There is no delegation to the Federal government for their regulation of marriage, the power is reserved to the States.
For the USSC to use the equal protection clause to claim jurisdiction they must first adopt a radical and novel definition of marriage
Once the radical and novel definition of marriage has been adopted by the USSC they may then make a legitimate claim of an equal protection issue, but not until they have adopted the radical and novel definition of marriage is there an equal protection issue.
Not until they have adopted the radical and novel definition of marriage may they have the fig leaf of jurisdiction thus paving the way for the subsequent illicit imposition of the radical and novel definition of marriage
This circular absurdity is nothing compared to the breathtaking arrogance of declaring what the law of each and all of the States shall be.
By declaring that homosexuals may, in each and every State, marry, they have made themselves a Super-Legislature of ALL the States collectively as a whole - a Branch of Government which does not exist under the U.S. Constitution!
Not only have the made themselves legislators, they have erected a fourth Branch of Government. A fourth Branch of Government which substitutes its legislation for that of each and all of the States.
They have legislated. They have intruded upon the independent sovereignty of the States. They have acted entirely outside the Constitution.
To conceal and justify their compound criminality they clothe it with an invented fundamental right where there is no such right.
The compound criminality of Kennedy, Ginsburg, Breyer, Sotomayor, and Kagan demands their impeachment.
As Kennedy, Ginsburg, Breyer, Sotomayor, and Kagan must be impeached so must Roberts for his serial criminality regarding PPACA re-writing and absurd interpretation of words (”established by the state”).
Roberts, like Kennedy, Ginsburg, Breyer, Sotomayor, and Kagan, have attacked language itself. If their attack is not repelled then the meaning of any word is indeterminate, even if it has been well established since time immemorial. The power to alter words means the power of the USSC is unlimited. Anything can be said to be an equal protection violation - or anything else they damn well please.
They imagine themselves Kings. They need to be thrown out on their ass.
Thrown out and prosecuted for crimes against US citizens.
Cordially,
An Appellate decision by the USSC CANNOT APPLY to Any State, It can only be applied to the case at hand. only those cases heard in their ‘Original Jurisdiction” at the supreme Court level apply to States.
Read section 2 closely and remember the word “SHALL” means it is MANDATORY, Not an Option.

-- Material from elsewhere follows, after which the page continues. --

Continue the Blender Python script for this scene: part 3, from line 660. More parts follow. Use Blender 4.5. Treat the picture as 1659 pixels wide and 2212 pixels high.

Just because the supreme Court refuses to abide the Constitution does not mean STATES have to go along with it.
Article 3, section 2:
In all Cases affecting Ambassadors, other public Ministers and Consuls, and those in which a State shall be Party, the supreme Court shall have original Jurisdiction. In all the other Cases before mentioned, the supreme Court shall have appellate Jurisdiction, both as to Law and Fact, with such Exceptions, and under such Regulations as the Congress shall make.